ISLAMABAD  -     Minister for Power Division Omar Ayub Saturday said there would be no increase in tariff for the domestic electricity consumers, using up to 300 units per month.

“This segment accounts for 75 percent of the total consumers,” he said while speaking here at a press conference.

The minister said for the consumers using above 300 units there would be a 50 percent rise, which was of the increase recommended by the National Electric Power Regulatory Authority (NEPRA). “We have reduced it to half of that as against NEPRA’s proposals because we have tried that these consumers are also not overburdened.”
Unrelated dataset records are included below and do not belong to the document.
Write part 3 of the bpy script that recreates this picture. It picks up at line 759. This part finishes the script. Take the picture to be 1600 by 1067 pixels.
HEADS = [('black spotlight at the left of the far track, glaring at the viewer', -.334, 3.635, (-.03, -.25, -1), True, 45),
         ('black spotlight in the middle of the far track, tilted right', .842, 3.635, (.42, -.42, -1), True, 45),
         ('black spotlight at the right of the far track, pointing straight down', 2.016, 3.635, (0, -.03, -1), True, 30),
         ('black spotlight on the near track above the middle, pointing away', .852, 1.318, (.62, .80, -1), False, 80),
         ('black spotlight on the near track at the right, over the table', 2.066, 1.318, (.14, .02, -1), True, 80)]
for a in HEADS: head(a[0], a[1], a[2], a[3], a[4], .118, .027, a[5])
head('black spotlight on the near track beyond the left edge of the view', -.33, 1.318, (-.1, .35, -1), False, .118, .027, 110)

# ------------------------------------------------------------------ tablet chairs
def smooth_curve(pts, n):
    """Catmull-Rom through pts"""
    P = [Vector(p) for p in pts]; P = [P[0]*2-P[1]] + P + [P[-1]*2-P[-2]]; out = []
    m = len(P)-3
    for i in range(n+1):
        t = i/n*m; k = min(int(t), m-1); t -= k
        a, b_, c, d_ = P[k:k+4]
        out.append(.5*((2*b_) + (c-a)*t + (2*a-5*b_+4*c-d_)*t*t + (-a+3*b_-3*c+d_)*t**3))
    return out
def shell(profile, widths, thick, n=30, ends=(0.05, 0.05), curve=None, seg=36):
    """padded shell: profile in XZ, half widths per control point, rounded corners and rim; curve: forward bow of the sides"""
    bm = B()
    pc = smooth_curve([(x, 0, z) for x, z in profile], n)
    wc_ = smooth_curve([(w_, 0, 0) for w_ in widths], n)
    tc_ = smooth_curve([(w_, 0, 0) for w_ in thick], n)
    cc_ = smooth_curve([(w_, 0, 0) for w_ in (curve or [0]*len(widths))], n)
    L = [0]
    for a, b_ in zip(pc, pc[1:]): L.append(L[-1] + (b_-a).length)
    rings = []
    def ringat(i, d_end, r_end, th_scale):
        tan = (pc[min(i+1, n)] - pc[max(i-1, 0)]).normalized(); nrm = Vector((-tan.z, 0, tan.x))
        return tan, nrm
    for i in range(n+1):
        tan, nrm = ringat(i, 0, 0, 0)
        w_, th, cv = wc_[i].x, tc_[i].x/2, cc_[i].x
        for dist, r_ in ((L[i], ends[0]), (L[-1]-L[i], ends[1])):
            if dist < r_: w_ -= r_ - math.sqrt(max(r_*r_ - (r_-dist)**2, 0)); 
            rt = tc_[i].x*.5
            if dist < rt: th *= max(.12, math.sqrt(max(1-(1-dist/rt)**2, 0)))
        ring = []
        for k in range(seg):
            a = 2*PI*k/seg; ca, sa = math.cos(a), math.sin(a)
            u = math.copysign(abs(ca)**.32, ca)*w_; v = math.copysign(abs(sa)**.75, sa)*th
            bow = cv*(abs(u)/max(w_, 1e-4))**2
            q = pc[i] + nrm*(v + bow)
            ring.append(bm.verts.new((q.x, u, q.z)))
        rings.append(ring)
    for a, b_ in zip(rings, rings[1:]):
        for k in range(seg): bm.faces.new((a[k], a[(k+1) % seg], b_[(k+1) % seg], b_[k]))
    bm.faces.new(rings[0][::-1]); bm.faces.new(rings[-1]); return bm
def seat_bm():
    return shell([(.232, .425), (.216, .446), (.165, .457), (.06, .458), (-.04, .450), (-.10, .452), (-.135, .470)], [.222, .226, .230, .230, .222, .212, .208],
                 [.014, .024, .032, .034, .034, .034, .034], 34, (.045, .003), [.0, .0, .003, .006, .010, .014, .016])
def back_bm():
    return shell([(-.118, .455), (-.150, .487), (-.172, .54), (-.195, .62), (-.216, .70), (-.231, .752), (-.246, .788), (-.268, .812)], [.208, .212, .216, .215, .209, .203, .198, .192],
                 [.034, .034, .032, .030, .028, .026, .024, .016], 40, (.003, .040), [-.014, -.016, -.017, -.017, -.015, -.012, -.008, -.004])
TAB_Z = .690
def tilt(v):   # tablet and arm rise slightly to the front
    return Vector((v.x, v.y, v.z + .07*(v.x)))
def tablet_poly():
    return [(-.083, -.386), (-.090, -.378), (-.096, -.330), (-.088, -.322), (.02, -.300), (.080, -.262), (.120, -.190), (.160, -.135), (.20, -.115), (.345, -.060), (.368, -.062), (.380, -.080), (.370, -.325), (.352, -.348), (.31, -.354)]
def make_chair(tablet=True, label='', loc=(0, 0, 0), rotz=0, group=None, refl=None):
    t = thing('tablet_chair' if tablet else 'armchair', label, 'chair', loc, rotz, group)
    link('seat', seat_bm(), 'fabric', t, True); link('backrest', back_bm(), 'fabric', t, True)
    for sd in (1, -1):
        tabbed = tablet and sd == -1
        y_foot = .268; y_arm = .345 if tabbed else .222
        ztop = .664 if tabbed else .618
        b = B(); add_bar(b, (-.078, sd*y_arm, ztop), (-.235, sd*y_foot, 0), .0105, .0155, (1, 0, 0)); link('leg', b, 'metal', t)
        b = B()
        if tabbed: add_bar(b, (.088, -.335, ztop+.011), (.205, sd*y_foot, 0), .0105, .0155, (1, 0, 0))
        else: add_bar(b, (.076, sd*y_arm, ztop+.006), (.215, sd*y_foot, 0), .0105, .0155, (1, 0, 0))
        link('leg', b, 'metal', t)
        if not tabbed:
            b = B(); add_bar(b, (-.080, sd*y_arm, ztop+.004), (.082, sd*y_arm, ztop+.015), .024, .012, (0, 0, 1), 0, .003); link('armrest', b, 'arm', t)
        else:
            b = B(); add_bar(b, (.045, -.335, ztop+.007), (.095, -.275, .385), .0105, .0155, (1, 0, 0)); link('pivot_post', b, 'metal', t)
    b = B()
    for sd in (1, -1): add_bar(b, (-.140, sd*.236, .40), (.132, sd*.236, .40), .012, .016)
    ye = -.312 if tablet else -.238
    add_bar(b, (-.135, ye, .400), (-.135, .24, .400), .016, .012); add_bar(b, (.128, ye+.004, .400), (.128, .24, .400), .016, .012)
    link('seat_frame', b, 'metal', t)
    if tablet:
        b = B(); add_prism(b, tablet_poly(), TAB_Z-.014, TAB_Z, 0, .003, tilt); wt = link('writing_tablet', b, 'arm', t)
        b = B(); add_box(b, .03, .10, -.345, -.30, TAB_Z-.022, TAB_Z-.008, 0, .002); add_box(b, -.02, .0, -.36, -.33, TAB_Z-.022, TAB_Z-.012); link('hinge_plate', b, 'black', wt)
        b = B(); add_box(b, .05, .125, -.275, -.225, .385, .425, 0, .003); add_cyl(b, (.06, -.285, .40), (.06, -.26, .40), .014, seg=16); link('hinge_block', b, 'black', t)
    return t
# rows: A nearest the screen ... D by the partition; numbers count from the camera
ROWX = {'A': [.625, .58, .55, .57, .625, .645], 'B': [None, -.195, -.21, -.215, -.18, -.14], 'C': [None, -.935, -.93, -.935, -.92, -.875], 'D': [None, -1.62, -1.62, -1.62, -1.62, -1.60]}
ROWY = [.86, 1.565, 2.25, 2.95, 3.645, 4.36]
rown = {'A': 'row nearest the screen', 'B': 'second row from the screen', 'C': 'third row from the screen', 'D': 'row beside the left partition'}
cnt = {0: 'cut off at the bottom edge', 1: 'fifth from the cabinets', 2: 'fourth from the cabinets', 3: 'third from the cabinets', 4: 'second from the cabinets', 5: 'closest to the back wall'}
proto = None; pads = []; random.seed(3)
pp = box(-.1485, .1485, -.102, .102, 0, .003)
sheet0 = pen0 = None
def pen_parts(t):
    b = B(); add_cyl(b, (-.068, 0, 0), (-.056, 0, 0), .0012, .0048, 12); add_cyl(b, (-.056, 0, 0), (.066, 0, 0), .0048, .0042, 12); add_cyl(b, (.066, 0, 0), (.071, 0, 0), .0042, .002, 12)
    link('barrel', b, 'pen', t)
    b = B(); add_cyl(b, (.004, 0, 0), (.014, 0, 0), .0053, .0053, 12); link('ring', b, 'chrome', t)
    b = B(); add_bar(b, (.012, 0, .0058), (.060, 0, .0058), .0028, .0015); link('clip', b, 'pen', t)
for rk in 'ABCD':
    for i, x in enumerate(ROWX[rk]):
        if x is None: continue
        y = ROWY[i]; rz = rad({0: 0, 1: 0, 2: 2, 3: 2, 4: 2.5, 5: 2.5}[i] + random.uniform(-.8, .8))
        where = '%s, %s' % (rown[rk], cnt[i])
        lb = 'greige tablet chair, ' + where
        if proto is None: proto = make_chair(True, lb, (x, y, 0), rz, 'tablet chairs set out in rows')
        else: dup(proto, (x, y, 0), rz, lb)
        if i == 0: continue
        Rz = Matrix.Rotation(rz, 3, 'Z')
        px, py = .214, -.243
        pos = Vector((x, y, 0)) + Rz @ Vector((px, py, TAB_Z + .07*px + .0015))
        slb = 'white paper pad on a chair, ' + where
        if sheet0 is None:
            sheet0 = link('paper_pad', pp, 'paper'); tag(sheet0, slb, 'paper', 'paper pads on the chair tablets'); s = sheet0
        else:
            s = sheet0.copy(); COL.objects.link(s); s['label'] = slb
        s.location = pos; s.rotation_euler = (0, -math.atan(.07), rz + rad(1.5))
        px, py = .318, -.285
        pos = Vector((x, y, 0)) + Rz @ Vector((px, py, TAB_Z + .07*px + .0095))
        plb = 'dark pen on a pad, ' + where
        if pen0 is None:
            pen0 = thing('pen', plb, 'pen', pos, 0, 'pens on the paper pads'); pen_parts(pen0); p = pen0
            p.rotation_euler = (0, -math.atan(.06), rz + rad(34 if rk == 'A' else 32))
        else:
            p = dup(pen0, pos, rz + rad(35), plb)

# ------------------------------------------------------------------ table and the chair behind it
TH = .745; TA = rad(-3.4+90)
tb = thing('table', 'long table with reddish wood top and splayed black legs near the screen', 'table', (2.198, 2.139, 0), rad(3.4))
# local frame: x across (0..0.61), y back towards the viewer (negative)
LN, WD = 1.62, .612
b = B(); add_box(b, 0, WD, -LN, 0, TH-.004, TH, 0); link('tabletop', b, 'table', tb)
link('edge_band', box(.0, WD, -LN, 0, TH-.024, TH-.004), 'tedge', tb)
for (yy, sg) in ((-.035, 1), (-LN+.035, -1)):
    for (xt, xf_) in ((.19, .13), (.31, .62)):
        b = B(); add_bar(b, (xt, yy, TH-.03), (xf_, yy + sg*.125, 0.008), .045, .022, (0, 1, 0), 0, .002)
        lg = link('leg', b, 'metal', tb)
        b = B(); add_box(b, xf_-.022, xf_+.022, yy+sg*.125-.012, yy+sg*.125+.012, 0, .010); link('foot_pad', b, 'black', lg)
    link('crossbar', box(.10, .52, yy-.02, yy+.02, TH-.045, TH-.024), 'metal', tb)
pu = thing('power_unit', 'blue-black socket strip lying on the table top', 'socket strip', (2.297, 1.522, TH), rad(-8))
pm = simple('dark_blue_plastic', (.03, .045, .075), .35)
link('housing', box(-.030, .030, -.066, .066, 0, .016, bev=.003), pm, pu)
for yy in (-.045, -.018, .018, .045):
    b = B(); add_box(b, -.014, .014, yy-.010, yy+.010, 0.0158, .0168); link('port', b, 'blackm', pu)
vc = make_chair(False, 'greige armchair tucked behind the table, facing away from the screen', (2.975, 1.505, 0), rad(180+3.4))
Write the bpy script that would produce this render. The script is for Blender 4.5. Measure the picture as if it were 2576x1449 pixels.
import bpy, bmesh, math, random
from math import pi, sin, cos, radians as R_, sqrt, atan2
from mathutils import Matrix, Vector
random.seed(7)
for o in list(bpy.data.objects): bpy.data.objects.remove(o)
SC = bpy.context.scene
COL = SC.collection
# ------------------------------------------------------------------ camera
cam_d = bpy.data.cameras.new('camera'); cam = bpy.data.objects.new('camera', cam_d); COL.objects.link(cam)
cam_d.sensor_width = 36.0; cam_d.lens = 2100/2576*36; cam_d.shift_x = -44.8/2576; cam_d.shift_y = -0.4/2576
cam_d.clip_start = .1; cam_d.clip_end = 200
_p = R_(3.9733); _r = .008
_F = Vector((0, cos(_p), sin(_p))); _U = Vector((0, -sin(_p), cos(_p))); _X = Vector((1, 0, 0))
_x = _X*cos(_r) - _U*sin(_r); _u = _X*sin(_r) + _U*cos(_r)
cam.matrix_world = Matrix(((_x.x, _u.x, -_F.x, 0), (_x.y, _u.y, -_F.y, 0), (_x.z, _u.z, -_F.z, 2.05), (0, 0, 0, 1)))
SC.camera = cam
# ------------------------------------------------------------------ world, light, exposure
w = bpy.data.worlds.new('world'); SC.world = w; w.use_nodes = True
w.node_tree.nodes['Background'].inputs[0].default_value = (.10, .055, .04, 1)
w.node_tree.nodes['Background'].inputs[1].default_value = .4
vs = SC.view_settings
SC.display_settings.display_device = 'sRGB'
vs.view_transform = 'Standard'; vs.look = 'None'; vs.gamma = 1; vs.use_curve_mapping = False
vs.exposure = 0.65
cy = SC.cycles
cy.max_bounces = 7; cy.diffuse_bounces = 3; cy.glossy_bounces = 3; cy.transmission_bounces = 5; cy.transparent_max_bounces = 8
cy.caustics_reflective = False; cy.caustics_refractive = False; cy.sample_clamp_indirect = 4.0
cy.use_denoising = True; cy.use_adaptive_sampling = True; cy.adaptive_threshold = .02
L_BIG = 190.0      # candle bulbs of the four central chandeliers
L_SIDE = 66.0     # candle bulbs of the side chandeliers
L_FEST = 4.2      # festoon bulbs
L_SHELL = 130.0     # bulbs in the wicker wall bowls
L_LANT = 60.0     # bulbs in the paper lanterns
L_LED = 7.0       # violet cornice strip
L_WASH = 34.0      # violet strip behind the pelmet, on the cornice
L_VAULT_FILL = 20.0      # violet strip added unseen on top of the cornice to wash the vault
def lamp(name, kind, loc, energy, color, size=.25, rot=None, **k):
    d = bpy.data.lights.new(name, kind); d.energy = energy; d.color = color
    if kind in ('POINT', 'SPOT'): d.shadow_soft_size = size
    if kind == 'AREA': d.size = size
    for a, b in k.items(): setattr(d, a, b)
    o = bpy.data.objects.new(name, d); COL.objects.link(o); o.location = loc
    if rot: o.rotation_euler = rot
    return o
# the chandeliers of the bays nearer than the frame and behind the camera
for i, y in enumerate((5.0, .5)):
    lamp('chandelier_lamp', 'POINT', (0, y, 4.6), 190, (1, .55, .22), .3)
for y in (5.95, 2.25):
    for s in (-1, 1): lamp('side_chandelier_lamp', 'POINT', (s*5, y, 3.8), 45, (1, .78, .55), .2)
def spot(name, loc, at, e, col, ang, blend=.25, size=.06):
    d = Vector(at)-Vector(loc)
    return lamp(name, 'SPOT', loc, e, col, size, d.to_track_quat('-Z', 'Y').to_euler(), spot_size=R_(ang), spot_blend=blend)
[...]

He said the tariff would be valid for a period of 15 months, and after that it would be out of the system and there would be only regular fuel adjustments for the consumers.

He said the Pakistan Tehreek-e-Insaf government had given a 54 percent subsidy to the tube-well consumers. “We are giving protection to the tube-well consumers and those related to the agricultural sector,” he added.

Omay Ayub said the previous government of Pakistan Muslim League-Nawaz did not enhance the power tariff despite NEPRA’s determination.

He said there would be no increase in tariff for the small commercial consumers, who run shops and general stores in streets and towns. That segment accounted for 95 percent of the total commercial consumers, he added.

The same facilities, he said, had also been upheld for the export-oriented industries. The initiative would help increase exports and generate business activities in the country. “All this is being done according to the directions of Prime Minister Imran Khan. Consultations were made with the Ministry of Finance and other departments concerned,” he added.

The minister said currently there was zero load-shedding on around 80 percent feeders, while teams were working on the remaining 20 percent feeders to end loadshedding. He said teams had also been constituted to check overbilling.

Omar Ayub said as per instructions of the prime minister, directives had been issued to provide three hours extra electricity to all feeders of Balochistan.

The government, he said, had decided to interconnect the isolated areas of Gwadar and Makran with the national grid system. The project costing Rs 18 billion would be completed by 2021. Currently the area was getting 100MW electricity from Iran, he added.

He said there were around 29,000 regular legal tube-wells in Balochistan, while around 12,000 tube-wells were illegal. The illegal tube-wells, he said, would be disconnected within three months.

The government, he added, was also trying to convert the tube-wells in Balochistan on solar energy as negotiations were in progress to ink a $4 billion agreement with Saudi Arabia for that purpose. 

The minister said the Oil and Gas Regulatory Authority (OGRA) had determined the total revenue requirements for FY 2019-20 as Rs 541 billion, which included Rs 54 billion on account of prior years circular debt. Based thereon, OGRA had determined the average cost of supply of indigenous gas as Rs 738/MMBTU, he added.

The present tariff, he said, could generate a total revenue of Rs 397 billion during the year, resulting in a revenue shortfall of Rs 144 billion. Therefore, revisions in gas sale prices were inevitable, he added.

He said even with the increases proposed, 95% of the domestic consumers were being subsidized for a total of Rs 104 billion.  Around 45% of the domestic consumers, who were currently paying only Rs 121/MMBTU, would not face any price increase and their tariff was fixed at only 16% of the cost of supply, he added.

He said the government wanted to gradually bring the gas tariff closer to the cost of supply for most consumers while protecting the low-end consumers. “This is necessary for the long-term sustainability of gas sector. The slab structure has been revised to provide one previous benefit to the domestic consumers,” he added.

Omar Ayub said around 95% of the domestic consumers were being cross- subsidized by the high-end domestic consumers and other sectors. The major reason of the high bills during winter was inefficient and continuous use of gas in geysers for water heating and heaters for space heating, he said.